Your objective: Reproduce the listing word for word. Skip any image.

## BEGIN Data section

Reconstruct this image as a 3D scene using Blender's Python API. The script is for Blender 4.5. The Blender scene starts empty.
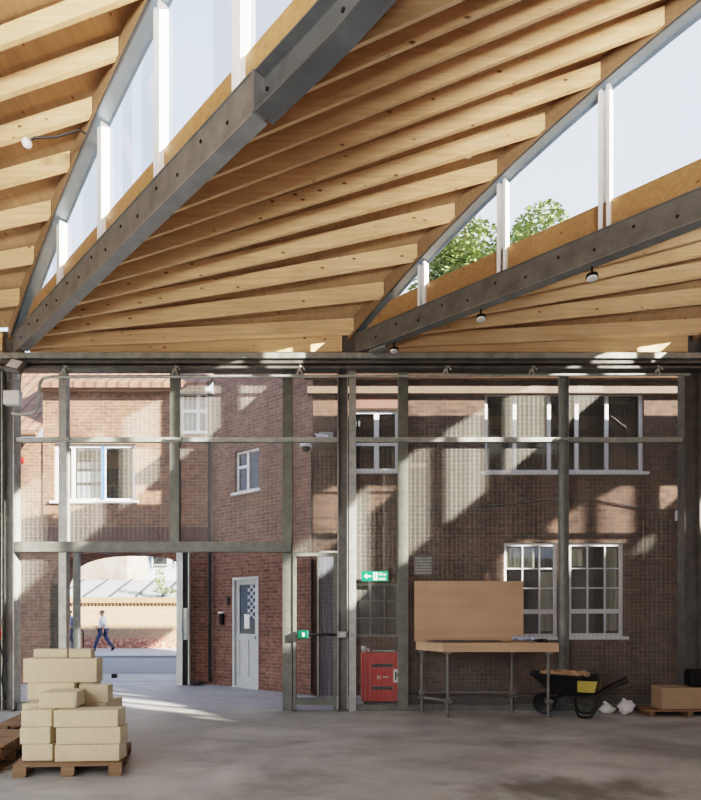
import bpy, bmesh, math, random
from mathutils import Vector, Matrix
random.seed(7)
C = bpy.context.scene.collection
F, CX, HY, CAMZ, GY = 553.0, 350.5, 614.0, 1.6, 9.2      # focal (px), principal point, camera height, depth of the glass wall
def P(x, y, Y): return Vector(((x-CX)*Y/F, Y, CAMZ+(HY-y)*Y/F))
def PX(x, Y): return (x-CX)*Y/F
def PZ(y, Y): return CAMZ+(HY-y)*Y/F
R2 = math.sqrt(.5)
ORD = 'first second third fourth fifth sixth seventh eighth ninth tenth eleventh twelfth thirteenth fourteenth fifteenth sixteenth seventeenth'.split()

# ------------------------------------------------------------------ mesh helpers
class MB:
    def __init__(s): s.bm = bmesh.new()
    def face(s, pts):
        try: return s.bm.faces.new([s.bm.verts.new(p) for p in pts])
        except ValueError: return None
    def box(s, x0, x1, y0, y1, z0, z1, bev=0, M=None):
        r = bmesh.ops.create_cube(s.bm, size=1)
        vs = r['verts']
        T = Matrix.Translation(((x0+x1)/2, (y0+y1)/2, (z0+z1)/2)) @ Matrix.Diagonal((abs(x1-x0), abs(y1-y0), abs(z1-z0), 1))
        if M is not None: T = M @ T
        bmesh.ops.transform(s.bm, matrix=T, verts=vs)
        if bev:
            es = list({e for v in vs for e in v.link_edges})
            bmesh.ops.bevel(s.bm, geom=es, offset=bev, segments=2, affect='EDGES', profile=.5)
        return s
    def rings(s, rings, cap=True, closed=True):
        vv = [[s.bm.verts.new(p) for p in r] for r in rings]
        n = len(vv[0])
        for a, b in zip(vv[:-1], vv[1:]):
            for i in range(n if closed else n-1):
                j = (i+1) % n
                try: s.bm.faces.new((a[i], a[j], b[j], b[i]))
                except ValueError: pass
        if cap and closed:
            for r in (vv[0][::-1], vv[-1]):
                try: s.bm.faces.new(r)
                except ValueError: pass
        return s
    def tube(s, pts, r, n=10, radii=None):
        pts = [Vector(p) for p in pts]
        rings = []
        up = None
        for i, p in enumerate(pts):
            a = pts[max(i-1, 0)]; b = pts[min(i+1, len(pts)-1)]
            d = (b-a).normalized()
            if up is None: up = Vector((0, 0, 1)) if abs(d.z) < .9 else Vector((1, 0, 0))
            u = d.cross(up).normalized(); w = u.cross(d).normalized(); up = w
            rr = radii[i] if radii else r
            rings.append([p+u*math.cos(t)*rr+w*math.sin(t)*rr for t in [2*math.pi*k/n for k in range(n)]])
        return s.rings(rings)
    def lathe(s, prof, c=(0, 0, 0), n=20, M=None):     # profile of (radius, z)
        M = M or Matrix.Identity(4)
        c = Vector(c)
        rings = [[c+(M @ Vector((max(r, 1e-4)*math.cos(t), max(r, 1e-4)*math.sin(t), z))) for t in [2*math.pi*k/n for k in range(n)]] for r, z in prof]
        return s.rings(rings)
    def ball(s, c, r, sc=(1, 1, 1), sub=2):
        M = Matrix.Translation(c) @ Matrix.Diagonal((r*sc[0], r*sc[1], r*sc[2], 1))
        bmesh.ops.create_icosphere(s.bm, subdivisions=sub, radius=1, matrix=M)
        return s
    def prism(s, poly, d):                             # polygon pushed along a vector
        d = Vector(d)
        return s.rings([[Vector(p) for p in poly], [Vector(p)+d for p in poly]])
    def build(s, name, mat, parent=None, local=False, smooth=False, loc=None, norm=True):
        if norm: bmesh.ops.recalc_face_normals(s.bm, faces=s.bm.faces[:])
        if loc is not None:
            bmesh.ops.translate(s.bm, verts=s.bm.verts[:], vec=-Vector(loc))
        elif parent is not None and not local:
            bmesh.ops.translate(s.bm, verts=s.bm.verts[:], vec=-wloc(parent))
        me = bpy.data.meshes.new(name)
        s.bm.to_mesh(me); s.bm.free()
        for m in (mat if isinstance(mat, (list, tuple)) else [mat]): me.materials.append(m)
        if smooth:
            me.shade_smooth()
            try: me.set_sharp_from_angle(angle=math.radians(40))
            except Exception: pass
        o = bpy.data.objects.new(name, me); C.objects.link(o)
        if parent is not None: o.parent = parent
        if loc is not None: o.location = loc
        return o
def wloc(o):
    v = Vector((0, 0, 0))
    while o is not None: v += o.location; o = o.parent
    return v
def tag(o, label=None, cat=None, group=None, kind=None):
    if label: o['label'] = label
    if cat: o['category'] = cat
    if group: o['group'] = group
    if kind: o['kind'] = kind
    return o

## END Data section

Written solution:
Reconstruct this image as a 3D scene using Blender's Python API. The script is for Blender 4.5. The Blender scene starts empty.
import bpy, bmesh, math, random
from mathutils import Vector, Matrix
random.seed(7)
C = bpy.context.scene.collection
F, CX, HY, CAMZ, GY = 553.0, 350.5, 614.0, 1.6, 9.2      # focal (px), principal point, camera height, depth of the glass wall
def P(x, y, Y): return Vector(((x-CX)*Y/F, Y, CAMZ+(HY-y)*Y/F))
def PX(x, Y): return (x-CX)*Y/F
def PZ(y, Y): return CAMZ+(HY-y)*Y/F
R2 = math.sqrt(.5)
ORD = 'first second third fourth fifth sixth seventh eighth ninth tenth eleventh twelfth thirteenth fourteenth fifteenth sixteenth seventeenth'.split()

# ------------------------------------------------------------------ mesh helpers
class MB:
    def __init__(s): s.bm = bmesh.new()
    def face(s, pts):
        try: return s.bm.faces.new([s.bm.verts.new(p) for p in pts])
        except ValueError: return None
    def box(s, x0, x1, y0, y1, z0, z1, bev=0, M=None):
        r = bmesh.ops.create_cube(s.bm, size=1)
        vs = r['verts']
        T = Matrix.Translation(((x0+x1)/2, (y0+y1)/2, (z0+z1)/2)) @ Matrix.Diagonal((abs(x1-x0), abs(y1-y0), abs(z1-z0), 1))
        if M is not None: T = M @ T
        bmesh.ops.transform(s.bm, matrix=T, verts=vs)
        if bev:
            es = list({e for v in vs for e in v.link_edges})
            bmesh.ops.bevel(s.bm, geom=es, offset=bev, segments=2, affect='EDGES', profile=.5)
        return s
    def rings(s, rings, cap=True, closed=True):
        vv = [[s.bm.verts.new(p) for p in r] for r in rings]
        n = len(vv[0])
        for a, b in zip(vv[:-1], vv[1:]):
            for i in range(n if closed else n-1):
                j = (i+1) % n
                try: s.bm.faces.new((a[i], a[j], b[j], b[i]))
                except ValueError: pass
        if cap and closed:
            for r in (vv[0][::-1], vv[-1]):
                try: s.bm.faces.new(r)
                except ValueError: pass
        return s
    def tube(s, pts, r, n=10, radii=None):
        pts = [Vector(p) for p in pts]
        rings = []
        up = None
        for i, p in enumerate(pts):
            a = pts[max(i-1, 0)]; b = pts[min(i+1, len(pts)-1)]
            d = (b-a).normalized()
            if up is None: up = Vector((0, 0, 1)) if abs(d.z) < .9 else Vector((1, 0, 0))
            u = d.cross(up).normalized(); w = u.cross(d).normalized(); up = w
            rr = radii[i] if radii else r
            rings.append([p+u*math.cos(t)*rr+w*math.sin(t)*rr for t in [2*math.pi*k/n for k in range(n)]])
        return s.rings(rings)
    def lathe(s, prof, c=(0, 0, 0), n=20, M=None):     # profile of (radius, z)
        M = M or Matrix.Identity(4)
        c = Vector(c)
        rings = [[c+(M @ Vector((max(r, 1e-4)*math.cos(t), max(r, 1e-4)*math.sin(t), z))) for t in [2*math.pi*k/n for k in range(n)]] for r, z in prof]
        return s.rings(rings)
    def ball(s, c, r, sc=(1, 1, 1), sub=2):
        M = Matrix.Translation(c) @ Matrix.Diagonal((r*sc[0], r*sc[1], r*sc[2], 1))
        bmesh.ops.create_icosphere(s.bm, subdivisions=sub, radius=1, matrix=M)
        return s
    def prism(s, poly, d):                             # polygon pushed along a vector
        d = Vector(d)
        return s.rings([[Vector(p) for p in poly], [Vector(p)+d for p in poly]])
    def build(s, name, mat, parent=None, local=False, smooth=False, loc=None, norm=True):
        if norm: bmesh.ops.recalc_face_normals(s.bm, faces=s.bm.faces[:])
        if loc is not None:
            bmesh.ops.translate(s.bm, verts=s.bm.verts[:], vec=-Vector(loc))
        elif parent is not None and not local:
            bmesh.ops.translate(s.bm, verts=s.bm.verts[:], vec=-wloc(parent))
        me = bpy.data.meshes.new(name)
        s.bm.to_mesh(me); s.bm.free()
        for m in (mat if isinstance(mat, (list, tuple)) else [mat]): me.materials.append(m)
        if smooth:
            me.shade_smooth()
            try: me.set_sharp_from_angle(angle=math.radians(40))
            except Exception: pass
        o = bpy.data.objects.new(name, me); C.objects.link(o)
        if parent is not None: o.parent = parent
        if loc is not None: o.location = loc
        return o
def wloc(o):
    v = Vector((0, 0, 0))
    while o is not None: v += o.location; o = o.parent
    return v
def tag(o, label=None, cat=None, group=None, kind=None):
    if label: o['label'] = label
    if cat: o['category'] = cat
    if group: o['group'] = group
    if kind: o['kind'] = kind
    return o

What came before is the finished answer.